Este debate parece haberse reavivado en nuestra ciudad. La aprobación del reglamento de aconfesionalidad del Ayuntamiento ha generado que los vecinos de Gijón, como los espectadores de Antígona, estemos reflexionando, discutiendo y dialogando sobre el asunto. El problema es que en esta ciudad, quizás por su glorioso pasado en la historia de la coctelería, somos muy dados a mezclar cosas y, un riguroso análisis (literalmente “separar los elementos, descomponer”) nos exige justo lo contrario. Así que, como diría Jack el Destripador, vayamos por partes y separemos lo que es diferente de lo que es idéntico: aconfesionalidad y laicidad no son términos idénticos ni, por tanto, intercambiables. Conviene que aclaremos estos conceptos antes de formular un juicio.

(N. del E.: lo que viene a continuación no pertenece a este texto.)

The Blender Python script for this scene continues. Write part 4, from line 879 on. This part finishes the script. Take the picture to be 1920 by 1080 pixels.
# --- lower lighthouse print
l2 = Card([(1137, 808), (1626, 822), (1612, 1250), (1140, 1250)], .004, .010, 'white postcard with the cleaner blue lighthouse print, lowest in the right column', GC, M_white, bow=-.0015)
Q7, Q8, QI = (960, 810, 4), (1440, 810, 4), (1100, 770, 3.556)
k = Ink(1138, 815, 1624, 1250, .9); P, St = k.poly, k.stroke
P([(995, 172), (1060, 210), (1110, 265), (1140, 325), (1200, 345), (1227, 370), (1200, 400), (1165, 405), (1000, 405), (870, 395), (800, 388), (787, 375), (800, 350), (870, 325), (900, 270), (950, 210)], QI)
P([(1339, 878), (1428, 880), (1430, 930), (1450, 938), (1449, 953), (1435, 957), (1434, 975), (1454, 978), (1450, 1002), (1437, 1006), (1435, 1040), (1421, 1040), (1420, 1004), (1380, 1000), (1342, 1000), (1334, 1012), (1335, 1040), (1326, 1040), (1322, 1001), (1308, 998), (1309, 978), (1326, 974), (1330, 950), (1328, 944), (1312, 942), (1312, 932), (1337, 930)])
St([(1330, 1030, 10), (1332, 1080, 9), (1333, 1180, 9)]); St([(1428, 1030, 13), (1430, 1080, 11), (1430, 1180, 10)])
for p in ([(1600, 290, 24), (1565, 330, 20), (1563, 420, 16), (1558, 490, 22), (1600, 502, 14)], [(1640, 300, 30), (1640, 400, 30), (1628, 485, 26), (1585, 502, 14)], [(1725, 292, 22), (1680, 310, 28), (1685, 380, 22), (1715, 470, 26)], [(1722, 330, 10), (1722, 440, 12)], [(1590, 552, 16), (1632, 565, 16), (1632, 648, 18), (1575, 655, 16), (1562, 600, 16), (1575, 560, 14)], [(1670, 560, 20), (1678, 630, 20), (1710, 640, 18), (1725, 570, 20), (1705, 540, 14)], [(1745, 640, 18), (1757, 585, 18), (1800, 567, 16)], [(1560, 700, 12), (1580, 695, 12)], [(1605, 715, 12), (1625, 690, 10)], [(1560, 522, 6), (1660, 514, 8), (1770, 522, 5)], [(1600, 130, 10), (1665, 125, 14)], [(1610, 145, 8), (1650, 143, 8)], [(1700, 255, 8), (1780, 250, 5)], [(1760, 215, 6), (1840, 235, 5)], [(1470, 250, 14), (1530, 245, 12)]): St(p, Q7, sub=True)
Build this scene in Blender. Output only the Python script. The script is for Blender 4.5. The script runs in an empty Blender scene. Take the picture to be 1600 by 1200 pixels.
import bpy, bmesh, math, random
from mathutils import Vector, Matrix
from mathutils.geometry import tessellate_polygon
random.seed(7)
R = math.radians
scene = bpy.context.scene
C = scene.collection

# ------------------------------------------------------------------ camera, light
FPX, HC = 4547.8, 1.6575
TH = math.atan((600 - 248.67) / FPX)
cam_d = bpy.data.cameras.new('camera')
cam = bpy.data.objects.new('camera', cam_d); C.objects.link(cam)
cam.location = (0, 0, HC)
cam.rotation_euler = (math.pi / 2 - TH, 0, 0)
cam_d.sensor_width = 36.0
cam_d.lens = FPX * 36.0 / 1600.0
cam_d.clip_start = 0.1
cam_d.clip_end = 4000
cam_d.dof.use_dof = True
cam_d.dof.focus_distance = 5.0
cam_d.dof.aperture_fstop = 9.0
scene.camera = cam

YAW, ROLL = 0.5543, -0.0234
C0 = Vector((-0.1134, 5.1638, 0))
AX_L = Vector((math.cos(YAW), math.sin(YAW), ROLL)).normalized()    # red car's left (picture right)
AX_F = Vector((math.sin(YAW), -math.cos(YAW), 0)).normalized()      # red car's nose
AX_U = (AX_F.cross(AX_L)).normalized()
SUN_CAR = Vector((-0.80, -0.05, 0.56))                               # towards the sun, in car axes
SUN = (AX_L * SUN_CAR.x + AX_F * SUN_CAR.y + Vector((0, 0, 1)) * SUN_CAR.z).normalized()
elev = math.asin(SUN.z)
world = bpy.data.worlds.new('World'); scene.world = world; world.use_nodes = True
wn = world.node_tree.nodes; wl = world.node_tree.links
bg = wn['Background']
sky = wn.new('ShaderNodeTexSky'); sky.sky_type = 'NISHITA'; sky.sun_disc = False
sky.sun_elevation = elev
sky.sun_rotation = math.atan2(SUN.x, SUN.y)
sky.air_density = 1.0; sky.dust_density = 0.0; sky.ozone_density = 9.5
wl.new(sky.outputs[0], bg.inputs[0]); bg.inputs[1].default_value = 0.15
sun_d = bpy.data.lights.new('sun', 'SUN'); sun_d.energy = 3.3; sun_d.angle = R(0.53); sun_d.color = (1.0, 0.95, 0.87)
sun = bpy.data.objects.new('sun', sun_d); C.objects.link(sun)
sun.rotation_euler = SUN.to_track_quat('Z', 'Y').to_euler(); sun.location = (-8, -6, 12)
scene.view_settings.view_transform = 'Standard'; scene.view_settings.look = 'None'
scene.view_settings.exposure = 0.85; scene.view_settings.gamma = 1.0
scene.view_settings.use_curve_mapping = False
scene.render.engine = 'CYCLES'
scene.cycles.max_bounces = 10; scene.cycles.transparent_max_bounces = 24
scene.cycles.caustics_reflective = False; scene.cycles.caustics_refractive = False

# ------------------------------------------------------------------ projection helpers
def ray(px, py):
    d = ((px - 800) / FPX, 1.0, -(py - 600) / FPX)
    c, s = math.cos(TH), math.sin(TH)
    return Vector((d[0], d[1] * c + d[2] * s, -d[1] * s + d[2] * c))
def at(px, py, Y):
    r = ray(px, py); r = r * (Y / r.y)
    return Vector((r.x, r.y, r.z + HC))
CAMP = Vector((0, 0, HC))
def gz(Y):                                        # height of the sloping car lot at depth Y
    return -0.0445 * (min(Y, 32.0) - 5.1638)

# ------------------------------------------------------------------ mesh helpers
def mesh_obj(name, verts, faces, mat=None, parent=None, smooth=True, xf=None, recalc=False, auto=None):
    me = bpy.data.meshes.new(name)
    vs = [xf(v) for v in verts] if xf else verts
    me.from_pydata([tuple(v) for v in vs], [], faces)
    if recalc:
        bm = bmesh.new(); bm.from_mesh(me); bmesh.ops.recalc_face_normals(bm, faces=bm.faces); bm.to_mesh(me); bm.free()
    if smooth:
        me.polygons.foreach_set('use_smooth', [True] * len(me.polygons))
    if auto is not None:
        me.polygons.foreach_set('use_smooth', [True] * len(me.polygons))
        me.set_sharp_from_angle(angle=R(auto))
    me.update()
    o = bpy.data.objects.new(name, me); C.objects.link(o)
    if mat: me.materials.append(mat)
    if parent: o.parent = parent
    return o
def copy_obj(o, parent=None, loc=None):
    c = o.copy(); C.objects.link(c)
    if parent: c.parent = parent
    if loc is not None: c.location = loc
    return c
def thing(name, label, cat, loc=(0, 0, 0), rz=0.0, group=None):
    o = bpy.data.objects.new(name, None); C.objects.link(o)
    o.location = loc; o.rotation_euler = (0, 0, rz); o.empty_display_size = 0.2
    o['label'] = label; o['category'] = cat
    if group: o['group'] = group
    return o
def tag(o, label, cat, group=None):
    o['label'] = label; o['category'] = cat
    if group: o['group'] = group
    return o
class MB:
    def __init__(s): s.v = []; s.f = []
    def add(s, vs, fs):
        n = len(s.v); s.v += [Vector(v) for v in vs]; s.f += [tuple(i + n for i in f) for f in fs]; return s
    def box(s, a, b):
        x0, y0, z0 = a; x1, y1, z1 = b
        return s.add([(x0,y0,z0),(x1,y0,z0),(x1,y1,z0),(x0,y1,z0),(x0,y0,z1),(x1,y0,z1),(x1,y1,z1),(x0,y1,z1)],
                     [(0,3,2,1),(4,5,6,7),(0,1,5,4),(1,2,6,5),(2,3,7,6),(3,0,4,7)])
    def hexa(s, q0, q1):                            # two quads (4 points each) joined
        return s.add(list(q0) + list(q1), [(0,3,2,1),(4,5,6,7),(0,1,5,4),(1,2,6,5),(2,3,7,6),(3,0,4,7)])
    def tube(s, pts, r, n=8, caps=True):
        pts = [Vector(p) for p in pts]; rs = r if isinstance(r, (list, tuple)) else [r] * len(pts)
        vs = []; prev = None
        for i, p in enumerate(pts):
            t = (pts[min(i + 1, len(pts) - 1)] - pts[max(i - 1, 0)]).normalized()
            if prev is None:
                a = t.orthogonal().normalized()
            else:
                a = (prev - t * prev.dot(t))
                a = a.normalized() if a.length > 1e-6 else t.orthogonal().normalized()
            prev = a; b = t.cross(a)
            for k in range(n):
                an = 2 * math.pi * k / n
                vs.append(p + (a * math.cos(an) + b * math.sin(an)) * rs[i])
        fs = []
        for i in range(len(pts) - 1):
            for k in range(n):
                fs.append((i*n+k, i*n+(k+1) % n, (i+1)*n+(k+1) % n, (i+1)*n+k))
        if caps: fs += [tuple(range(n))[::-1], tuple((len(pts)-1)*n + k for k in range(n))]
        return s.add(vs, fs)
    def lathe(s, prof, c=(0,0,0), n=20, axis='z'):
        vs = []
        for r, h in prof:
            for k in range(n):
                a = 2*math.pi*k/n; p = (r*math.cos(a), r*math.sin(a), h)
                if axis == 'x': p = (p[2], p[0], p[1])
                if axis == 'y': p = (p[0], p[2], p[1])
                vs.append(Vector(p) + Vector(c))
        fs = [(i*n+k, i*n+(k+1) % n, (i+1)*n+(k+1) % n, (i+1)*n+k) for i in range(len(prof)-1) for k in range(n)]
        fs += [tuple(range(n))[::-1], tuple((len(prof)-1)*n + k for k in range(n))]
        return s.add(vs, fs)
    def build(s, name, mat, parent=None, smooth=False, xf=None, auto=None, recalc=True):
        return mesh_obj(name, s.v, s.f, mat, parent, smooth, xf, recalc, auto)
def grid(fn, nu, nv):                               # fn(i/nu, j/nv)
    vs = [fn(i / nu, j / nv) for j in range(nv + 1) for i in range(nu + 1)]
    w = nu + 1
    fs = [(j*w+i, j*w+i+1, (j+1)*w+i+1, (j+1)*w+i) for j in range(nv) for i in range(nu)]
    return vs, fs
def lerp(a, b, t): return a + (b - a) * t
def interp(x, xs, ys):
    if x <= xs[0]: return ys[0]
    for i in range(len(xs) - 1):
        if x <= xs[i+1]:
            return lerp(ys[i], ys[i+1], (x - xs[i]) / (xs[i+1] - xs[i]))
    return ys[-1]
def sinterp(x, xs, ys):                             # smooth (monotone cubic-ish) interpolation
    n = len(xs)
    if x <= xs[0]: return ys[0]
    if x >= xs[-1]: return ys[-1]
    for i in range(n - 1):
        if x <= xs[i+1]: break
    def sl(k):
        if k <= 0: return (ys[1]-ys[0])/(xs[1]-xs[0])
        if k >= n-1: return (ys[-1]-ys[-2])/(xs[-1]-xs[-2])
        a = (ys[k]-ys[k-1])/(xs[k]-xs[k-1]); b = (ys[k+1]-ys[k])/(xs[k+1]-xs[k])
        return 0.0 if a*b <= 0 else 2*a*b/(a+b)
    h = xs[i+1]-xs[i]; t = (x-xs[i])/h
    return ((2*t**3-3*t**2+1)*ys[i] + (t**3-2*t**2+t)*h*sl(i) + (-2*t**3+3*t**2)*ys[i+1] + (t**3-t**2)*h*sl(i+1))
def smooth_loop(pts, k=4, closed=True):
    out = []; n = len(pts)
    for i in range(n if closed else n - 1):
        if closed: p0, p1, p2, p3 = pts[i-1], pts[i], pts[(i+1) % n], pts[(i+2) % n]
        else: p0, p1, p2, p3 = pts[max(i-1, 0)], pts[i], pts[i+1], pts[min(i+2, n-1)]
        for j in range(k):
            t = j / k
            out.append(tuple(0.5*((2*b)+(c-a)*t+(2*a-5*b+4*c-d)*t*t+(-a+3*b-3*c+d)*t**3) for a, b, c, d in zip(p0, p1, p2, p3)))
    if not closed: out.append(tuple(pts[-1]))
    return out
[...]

En el Estado confesional existe una religión oficial. Tales son los casos de la antigua Atenas o de la Inglaterra actual. Pero también el de los ateísmo de Estado de la antigua Polonia o de la China actual. La aconfesionalidad es un concepto negativo que remite a la inexistencia de una religión estatal y que coloca al Estado en un papel neutral ante la pluralidad de iglesias. Pero no se debe entender la neutralidad del Estado en el sentido de indiferencia hacia lo religioso sino en el de colaboración. Este el caso de España tal y como se recoge en nuestra Constitución (Artículo 16.3: “Ninguna confesión tendrá carácter estatal. Los poderes públicos tendrán en cuenta las creencias religiosas de la sociedad española y mantendrán las consiguientes relaciones de cooperación con la Iglesia Católica y las demás confesiones”).
El término laicidad es problemático a cusa de su polisemia. Etimológicamente proviene del griego “laós” que significa “pueblo” y su origen se encuentra, curiosamente, en las primeras comunidades cristianas que lo usaban para designar a los fieles que no eran “cleros”, esto es, sacerdotes. Pero su sentido político no es unívoco sino equívoco. Puede significar por un lado autonomía del Estado para regir por sí solo la organización política, judicial, administrativa, fiscal y militar de la sociedad (algo que, por cierto, ya se encuentra implícito en la idea de aconfesionalidad). Pero también puede significar la promoción por parte del Estado de una creencia materialista y atea; o la pretensión del Estado de no someterse a ninguna moral superior; o la prohibición de que las Iglesias participen en la vida pública; o una actitud abiertamente hostil hacia lo religioso.
El problema del uso del concepto de laicidad es que uno nunca sabe a priori si su interlocutor tiene de él un sentido positivo y abierto o negativo y cerrado. Positivo, porque la neutralidad es entendida como colaboración; abierto porque se abre hacia los valores religiosos sin discriminar ninguna comunidad de creyentes. Negativo, porque la neutralidad es entendida como indiferencia; cerrado porque es hostil y excluyente contra la religión a la que trata como si fuese un producto tóxico.
Lo cierto es que la laicidad negativa no tiene nada de progresista: en una democracia moderna no se puede mandar a nadie a rezar a las catacumbas. La supuesta neutralidad es tan solo la apariencia políticamente correcta de una neutralización de lo religioso en el ámbito público. Este tipo de laicidad atenta contra la libertad de pensamiento y de expresión ya que obliga a los ciudadanos creyentes a formular sus propuestas en los términos de los ciudadanos no creyentes. La libertad religiosa no es una concesión arbitraria y generosa del Estado sino un derecho fundamental. Ningún ciudadano creyente debe tolerar que lo traten con condescendencia; mucho menos con hostilidad. La tolerancia religiosa es un derecho jurídicamente exigible. Si en una democracia liberal, las ideologías no son un asunto privado, las ideologías religiosas tampoco deben serlo. Negar el derecho a una ideología a estar presente en el espacio público es, en sí mimo, una privatización del espacio público. Y no debiéramos olvidar que el ágora democrática es un espacio vacío, del que solo está excluido aquel que pretende ocuparlo para sí mismo.